Editorial: Newspapers and Politics
Many people are sceptical when we point out that the capitalists will always be prepared to take over reform demands after they have been made popular through the spadework of the reformist Labour Parties, thus destroying the value of the work as a basis for working class organisation. It has been argued by our opponents that this may be true with regard to some unimportant items, but that the really first-class demands in the Labour programme would never be stomached by capitalist politicians or by the capitalist press. Recently we have had some remarkable illustrations to show that our criticism has not been overstated. Most outstanding is the London Passenger Transport Act. Introduced by the Labour Government, it has been adopted with secondary alterations by the National Government, and we see the City editors of most of the newspapers telling their readers that the shares of the undertaking are quite a sound investment. Among them is the Daily Herald, the City page of which carried a special article recommending the various classes of shares to its readers.
Then there is the entertaining struggle for bigger circulations carried on by the Daily Herald and the Daily Express. Finding that the Labour daily was capturing his readers, Lord Beaverbrook gave his Daily Express several new policies. If the Labour Party stood for higher wages so would he, and for two years or more the Express has vigorously attacked wage reductions, and has even stolen a march on the Herald by including the Co-operative Societies among the wage-reducers, whom it denounces.
When the I.L.P. launched its programme of State control of the banks, Lord Beaverbrook replied post-haste with a demand for complete State banking. When he saw that peace propaganda was something of a draw he launched (during May, 1933) a vigorous campaign for “ No More War.*’ On the question of the “gold standard” he is ahead of the Herald, because he claims that he consistently opposed it for years. He opposed “economies,” and chides the Herald with having backed up the wage reductions and economies imposed or planned by the Labour Government in 1931 prior to its break-up.

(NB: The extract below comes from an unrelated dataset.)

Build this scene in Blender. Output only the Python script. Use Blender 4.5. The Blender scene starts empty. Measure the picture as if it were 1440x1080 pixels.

The narrowness of the line of demarcation between the “Labour” Daily Herald and the Tory Daily Express can also be illustrated by the transfer of journalists. The Daily Herald’s first move after Odhams took over the management was to hire a number of well-known journalists at that time on the staff of the Daily Express —almost like the transfer of professional footballers from one team to another. One of these journalists publicly stated at the time of his transfer that he still retained the political views which endeared him to Lord Beaverbrook, and one appears now to have returned whence he came.
An interesting sidelight on the relative importance of finance and politics in the publication of political newspapers was provided on June 1st, when readers who were wasteful enough to pay twice for the day’s thimbleful of news, by buying an Express as well as a Herald were able to read two signed articles by the same journalist, one being prominently featured on the leader page of the Express and the other similarly displayed on the leader page of the Herald. With small alterations of phraseology the two articles (dealing with the political situation in Austria and the political situation in England) could have been transposed without the readers feeling that there was anything amiss.